LONDON: Copper prices slid to six-week lows on Monday as the deteriorating demand outlook in top consumer China was reinforced by debt problems in its property sector, a major consumer of the industrial metal.
Benchmark copper on the London Metal Exchange (LME) was up 0.1% at $8,304 a metric ton at 1607 GMT after touching $8,234.5 for its lowest since June 30.
Prices of the metal used in the power and construction industries have dropped 7% since Aug. 1.
Traders said the suspension in trading of private developer Country Garden’s 11 onshore bonds had thrown the spotlight on China’s property sector.
“China probably isn’t going to provide a big stimulus for its housing market, but it does need to be stabilised,” said Bank of America analyst Michael Widmer, adding that China’s monthly loan data had added to negative sentiment.
Widmer expects a small copper market deficit of 253,000 tons this year and global consumption at 25.6 million tons, up 1.8% from 2022.
China’s new bank loans tumbled in July and other key credit gauges also weakened, even after policymakers cut interest rates and promised to roll out more support for the faltering economy.

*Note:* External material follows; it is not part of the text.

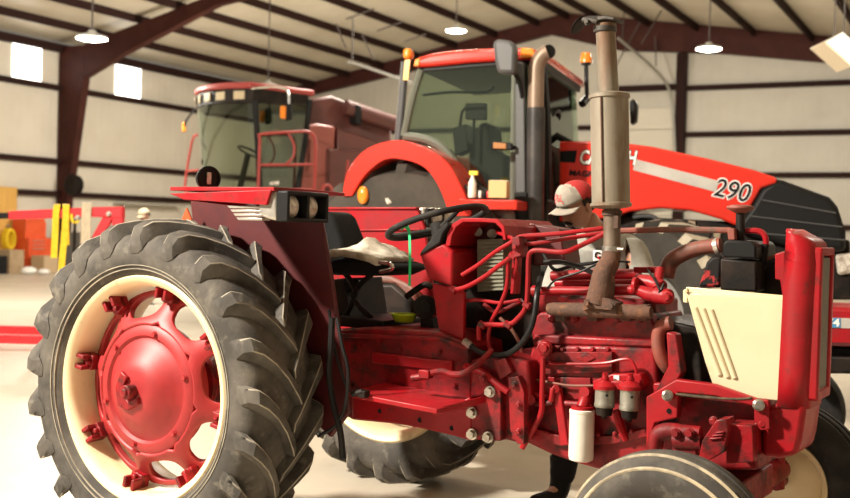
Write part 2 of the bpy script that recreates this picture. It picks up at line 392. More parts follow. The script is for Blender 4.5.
def rear_wheel_parts(root, c, far=False):
    m = alongY((0, 0, 0))
    bm = NB()
    # wheel disc with eight openings
    NSEC, K = 8, 28
    ri, ro = .283, .435
    def pol(r, a, h): return m @ V((r * math.cos(a), r * math.sin(a), h))
    for sct in range(NSEC):
        a0 = sct * 2 * math.pi / NSEC + .2; hw = math.pi / NSEC
        O, I = [], []
        for q in range(K):
            t = 2 * math.pi * q / K; cx, sy = math.cos(t), math.sin(t); s_ = max(abs(cx), abs(sy))
            a, rr = a0 + hw * cx / s_, (ri + ro) / 2 + (ro - ri) / 2 * sy / s_
            O.append(bm.verts.new(pol(rr, a, -.135 + .10 * (ro - rr) / (ro - ri))))
            e = 2 / 2.6
            ax_ = math.copysign(abs(cx) ** e, cx); ay_ = math.copysign(abs(sy) ** e, sy)
            r2 = .362 + .050 * ay_
            I.append(bm.verts.new(pol(r2, a0 + hw * (.70 + .08 * ay_) * ax_, -.135 + .10 * (ro - r2) / (ro - ri) - .008)))
        for q in range(K): bm.faces.new((O[q], O[(q + 1) % K], I[(q + 1) % K], I[q]))
    bmesh.ops.remove_doubles(bm, verts=bm.verts[:], dist=.0008)
    w = obj('rear_wheel', bm, hubm, root, mods=(('SOLIDIFY', {'thickness': .03, 'offset': 0}), ('BEVEL', {'width': .006, 'segments': 2, 'limit_method': 'ANGLE'})))
    w.location = c
    bm = lathe(NB(), [(.0, -.13), (.280, -.13), (.292, -.06), (.286, -.035), (.268, -.022), (.240, -.020), (.228, -.032), (.216, -.028), (.190, -.010), (.150, .018), (.120, .038), (.085, .048), (.0, .050)], m, 56)
    for q in range(6):
        a = q * math.pi / 3 + .3; bolt(bm, pol(.254, a, -.022), .011, .014)
    obj('hub', bm, hubm, w)
    bm = NB(); cyl(bm, (0, -.04, 0), (0, -.095, 0), .032, n=20); cyl(bm, (0, -.09, 0), (0, -.105, 0), .018, n=14)
    prism(bm, [V((-.075, -.044, -.07)), V((-.02, -.044, -.085)), V((.05, -.044, -.05)), V((.045, -.044, -.02)), V((-.01, -.044, -.045)), V((-.055, -.044, .0)), V((-.02, -.044, .06)), V((-.06, -.044, .085)), V((-.095, -.044, .01))], (0, -.022, 0))
    obj('axle_clamp', bm, redc, w, bevel=.005)
    bm = lathe(NB(), [(.474, .004), (.500, .014), (.512, .004), (.508, -.02), (.488, -.035), (.486, -.31), (.508, -.335), (.512, -.352), (.500, -.362), (.474, -.352), (.462, -.325), (.452, -.30), (.448, -.20), (.456, -.10), (.460, -.03)], m, 96, closed=True)
    obj('rim', bm, cream, w, sm=50)
    for q in range(8):
        a = q * math.pi / 4 + .585
        rot = Matrix.Rotation(-a, 4, 'Y')
        bm = NB()
        box(bm, rot @ V((.432, -.075 + .16, 0)), (.07, .05, .07), rot)
        box(bm, rot @ V((.437, -.075 + .125, .026)), (.05, .07, .018), rot)
        box(bm, rot @ V((.437, -.075 + .125, -.026)), (.05, .07, .018), rot)
        bolt(bm, rot @ V((.412, .07, 0)), .014, .03)
        obj('rim_clamp', bm, redc, w, bevel=.004)
    bm = lathe(NB(), [(.500, -.005), (.520, .022), (.545, .036), (.585, .046), (.625, .044), (.655, .030), (.685, .0), (.702, -.05), (.712, -.11), (.714, -.17), (.712, -.23), (.702, -.29), (.685, -.34), (.655, -.37), (.625, -.384), (.585, -.386), (.545, -.376), (.520, -.362), (.500, -.335), (.495, -.17)], m, 120, closed=True)
    # rim guard ribs
    for rr, hh in ((.535, .032), (.552, .039)):
        lathe(bm, [(rr - .004, hh), (rr, hh + .006), (rr + .004, hh), (rr, hh - .006)], m, 96, closed=True)
    ST = [(.047, .600, .628, .02, .018), (.048, .622, .676, .0, .030), (.036, .650, .722, -.01, .034), (.010, .675, .746, -.045, .031), (-.045, .694, .754, -.11, .027), (-.105, .704, .758, -.20, .025), (-.165, .706, .760, -.31, .025), (-.190, .706, .757, -.36, .022)]
    NL = 21
    for side in (0, 1):
        for q in range(NL):
            th = 2 * math.pi * (q + .5 * side) / NL + .07
            prev = None
            for h, rb, rt, dth, hw in ST:
                hh = h if side == 0 else -.34 - h
                vs = []
                for r_, w_ in ((rb, hw * 1.45), (rt, hw), (rt, -hw * .8), (rb, -hw * 1.25)):
                    vs.append(bm.verts.new(m @ V((r_ * math.cos(th + dth + w_ / r_), r_ * math.sin(th + dth + w_ / r_), hh + (.006 if r_ == rt and h > .03 and side == 0 else 0)))))
                if prev:
                    for j in range(3): bm.faces.new((prev[j], prev[j + 1], vs[j + 1], vs[j]))
                    bm.faces.new((prev[3], prev[0], vs[0], vs[3]))
                else: bm.faces.new(vs)
                prev = vs
            bm.faces.new(prev)
    t_o = obj('tire', bm, [rubber, lugm], w, sm=32, bevel=.006); t_o.modifiers[0].material = 1; t_o.modifiers[0].segments = 1; t_o.modifiers[0].angle_limit = R(50)
    return w
rw = rear_wheel_parts(tr, V((0, -.93, HZ)))
fw = copy_tree(rw, tr); fw.location = (0, 1.30, HZ); fw.rotation_euler = (0, 0, math.pi)

# rear axle and transmission
bm = NB(); cyl(bm, (0, -.80, HZ), (0, 1.2, HZ), .06, n=24)
cyl(bm, (0, -.62, HZ), (0, -.2, HZ), .12, .16, n=24); cyl(bm, (0, .62, HZ), (0, .2, HZ), .12, .16, n=24)
cyl(bm, (0, -.64, HZ), (0, -.61, HZ), .16, n=24); cyl(bm, (0, .64, HZ), (0, .61, HZ), .16, n=24)
obj('rear_axle', bm, redc, tr, bevel=.006)
bm = NB(); slab(bm, T, [(326, 330), (372, 327), (440, 332), (470, 345), (472, 396), (470, 441), (440, 432), (395, 424), (352, 420), (318, 402)], -.27, .27)
obj('transmission_housing', bm, redc, tr, bevel=.012)
bm = NB(); slab(bm, T, [(372, 352), (428, 359), (452, 361), (452, 372), (372, 363)], -.285, -.27)
obj('side_cover', bm, red, tr, bevel=.004)
bm = NB()
slab(bm, T, [(352, 396), (436, 411), (470, 397), (472, 441), (446, 434), (396, 423), (352, 419)], -.335, -.26)
obj('frame_rail', bm, red, tr, bevel=.006)
for px, py in ((360, 345), (400, 349), (440, 352), (455, 385), (420, 390), (380, 340), (352, 385)):
    bm = NB(); bolt(bm, P(px, py, -.27), .010, .014); obj('bolt', bm, redc, tr)
bm = NB(); slab(bm, T, [(330, 333), (440, 337), (468, 347), (468, 351), (438, 341), (330, 337)], -.283, -.27); obj('housing_flange', bm, redc, tr, bevel=.004)
for px, py in ((420, 420), (452, 428), (380, 411)):
    bm = NB(); cyl(bm, P(px, py, -.335), P(px, py, -.338), .011, n=14); obj('rail_hole', bm, blackp, tr)
# foot platform
bm = NB()
a, b_, c_, d_ = P(349, 392, -.56), P(437, 409, -.56), P(437, 409, -.56) + V((.06, .30, .01)), P(349, 392, -.56) + V((-.02, .30, .01))
prism(bm, [a, b_, c_, d_], (0, 0, -.022))
prism(bm, [b_ + V((-.02, 0, .0)), b_ + V((.13, .30, .05)), b_ + V((.13, .33, .05)), b_ + V((.0, .33, .0))], (0, 0, -.03))
obj('foot_platform', bm, red, tr, bevel=.004)
bm = NB(); tube(bm, [P(426, 374, -.42), P(442, 371, -.42), P(452, 374, -.42), P(464, 373, -.42), P(480, 362, -.36), P(492, 350, -.3)], .013, n=10, k=3)
box(bm, P(426, 374, -.42), (.05, .04, .035)); tube(bm, [P(412, 378, -.42), P(428, 376, -.42)], .016, n=8, k=1)
obj('brake_pedal', bm, redc, tr, bevel=.003)
bm = NB(); tube(bm, [P(352, 394, -.58), P(362, 392, -.58), P(366, 393, -.56)], .014, n=8, k=1); box(bm, P(364, 394, -.57), (.035, .04, .03))
obj('step_bracket', bm, blackg, tr, bevel=.003)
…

Traders and analysts are awaiting Chinese data on industrial production, urban investment, house prices and GDP this week, seeking clues on the health of the world’s second-largest economy.
Elsewhere, aluminium fell to $2,143.5 a ton, its lowest since July 10, on slowing global demand. Prices of the metal used in the transport, packaging and construction were last down 1.3% at $2,148 a ton.
Analysts expect the aluminium market to register a deficit this year, but not as large as the shortfalls in 2022.
Overall, base metals are under pressure from a stronger US currency, which makes dollar-priced commodities more expensive for holders of other currencies.
In other metals, zinc fell 1.9% to $2,352 a ton, lead slipped 0.6% to $2,097, tin retreated 4.1% to $25,360 and nickel ceded 0.7% to $20,100.